À l’heure où le SNU est critiqué, les Sages estiment qu’il faut également conforter l’esprit de défense et développer la capacité de résilience au niveau national. Les corps intermédiaires, qui semblent ne plus parvenir à faire consensus, doivent également se mettre au service de la souveraineté, s’attacher à améliorer l’efficacité de l’action publique et les juridictions doivent développer et mieux expliquer leur rôle de gardien de la souveraineté.
À l’échelle de l’Union européenne, le rapport appelle à appliquer de manière effective le principe de subsidiarité, et d’introduire de manière plus généralisée dans les textes de droit dérivé une clause indiquant que ces dispositions sont applicables dans un État membre à condition qu’elles ne portent pas atteinte à ses fonctions essentielles. Il est aussi proposé de réformer la CJUE et la CEDH, d’améliorer la coordination de l’action des institutions de l’UE avec celles des États membres, notamment en ayant recours à une méthode d’action coordonnée avec la fixation d’objectifs stratégiques commun à l’Union et aux 27 États membres. À cette fin, la codification du droit européen pourrait être utile et le rapport appelle de ses vœux l’aboutissement du code européen de droit des affaires. L’exercice de la souveraineté au niveau européen doit mieux s’articuler avec le niveau national et le vote à la majorité qualifiée doit être étendu au sein des institutions européennes.
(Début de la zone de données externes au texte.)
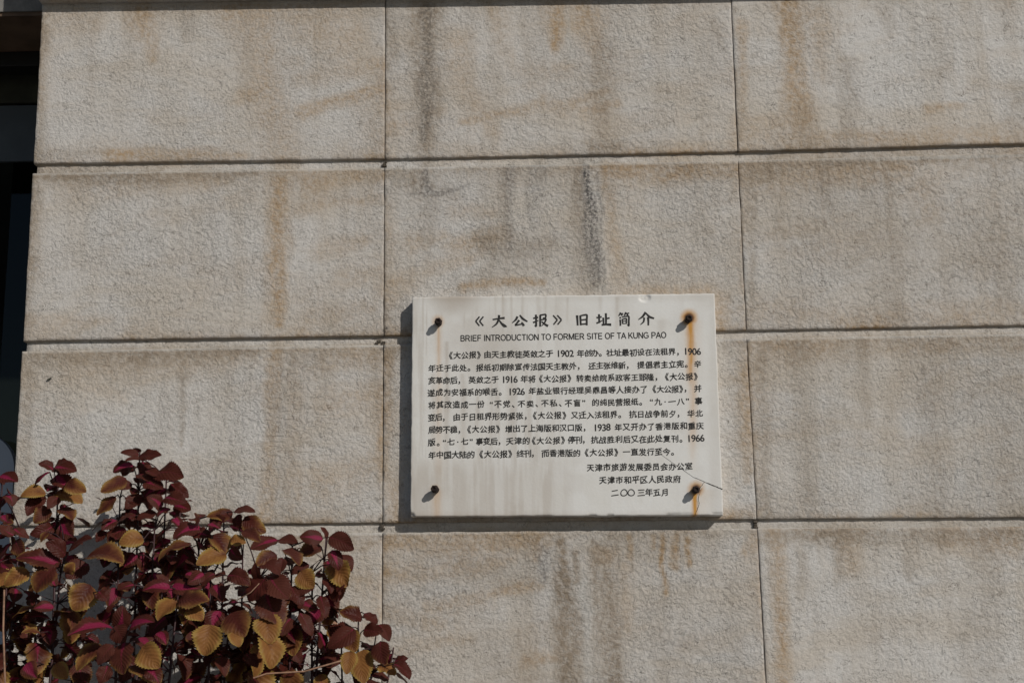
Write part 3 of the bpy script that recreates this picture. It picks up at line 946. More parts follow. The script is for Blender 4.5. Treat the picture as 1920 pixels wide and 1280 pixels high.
ROWS = [
    (361.5, zs((275, 440, '《大公报》'), (455, 808, '由天主教徒英敛之于'), (826, 912, '1902'), (932, 1065, '年创办。'), (1080, 1462, '社址最初设在法租界，'), (1476, 1562, '1906'))),
    (426, zs((172, 395, '年迁于此处。'), (415, 955, '报纸初期除宣传法国天主教外，'), (990, 1205, '还主张维新，'), (1238, 1505, '提倡君主立宪。'), (1533, 1560, '辛'))),
    (489, zs((172, 345, '亥革命后，'), (377, 530, '英敛之于'), (547, 625, '1916'), (643, 718, '年将'), (735, 902, '《大公报》'), (927, 1352, '转卖给皖系政客王郅隆，'), (1378, 1548, '《大公报》'))),
    (551, zs((168, 555, '遂成为安福系的喉舌。'), (580, 662, '1926'), (683, 1290, '年盐业银行经理吴鼎昌等人接办了'), (1315, 1500, '《大公报》，'), (1533, 1562, '并'))),
    (614, zs((170, 458, '将其改造成一份'), (482, 975, '“不党、不卖、不私、不盲”'), (1007, 1272, '的纯民营报纸。'), (1300, 1505, '“九·一八”'), (1537, 1565, '事'))),
    (677, zs((172, 265, '变后，'), (297, 685, '由于日租界形势紧张，'), (703, 877, '《大公报》'), (900, 1165, '又迁入法租界。'), (1197, 1465, '抗日战争前夕，'), (1493, 1573, '华北'))),
    (741, zs((172, 345, '局势不稳，'), (368, 538, '《大公报》'), (563, 985, '增出了上海版和汉口版，'), (1015, 1100, '1938'), (1122, 1577, '年又开办了香港版和重庆'))),
    (804, zs((168, 400, '版。“七·七”'), (415, 550, '事变后，'), (568, 690, '天津的'), (698, 870, '《大公报》'), (885, 980, '停刊，'), (1002, 1478, '抗战胜利后又在此处复刊。'), (1493, 1580, '1966'))),
    (869.5, zs((172, 407, '年中国大陆的'), (430, 600, '《大公报》'), (625, 720, '终刊，'), (750, 948, '而香港版的'), (968, 1142, '《大公报》'), (1165, 1435, '一直发行至今。'))),
    (946, zs((980, 1520, '天津市旅游发展委员会办公室'))),
    (1010.5, zs((1043, 1460, '天津市和平区人民政府'))),
    (1076, zs((1107, 1140, '二'), (1153, 1224, '〇〇'), (1240, 1395, '三年五月'))),
]
XMID = 1062


def slope_at(zy):
    # the plaque's rows drop slightly to the left in the photograph; rows are level on the plaque itself
    return 0


for i, (zy, segs) in enumerate(ROWS):
    py = 530 + zy / 2.7234
    zlevel = pxz(1062, py)[1]
    # every character of a row sits on one level line of the plaque
    _old = pxz
    def pxz_level(px, _py, z=zlevel):
        return _old(px, _py)[0], z
    globals()['pxz'] = pxz_level
    text_line('text_line', segs, py, 15.6, plq, seed=100 + i)
    globals()['pxz'] = _old

# English line: plain sans capitals
def arc(cx, cy, rx, ry, a0, a1, n=14):
    return [(cx + rx * math.cos(math.radians(a0 + (a1 - a0) * k / n)), cy + ry * math.sin(math.radians(a0 + (a1 - a0) * k / n))) for k in range(n + 1)]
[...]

Au niveau global, cette fois, la souveraineté doit faire l’objet d’une réflexion stratégique à long terme. Le rapport estime qu’il faut réorganiser le fonctionnement de l’État pour l’adapter à la conduite de l’action publique, avec des outils de planification et de pilotage opérationnel. Les concertations avec les praticiens et les penseurs de chaque secteur sont également à multiplier. Le pays devrait investir davantage dans la recherche et mener des réflexions d’ampleur sur les défis sociétaux à venir : protection des droits de l’Homme à l’ère du numérique, vieillissement de la population, changement climatique, immigration, et ce, à plusieurs échelles.
Pour le Conseil d’État, gouverner, c’est choisir. Et pour choisir, il faut prévoir, anticiper et définir ses priorités.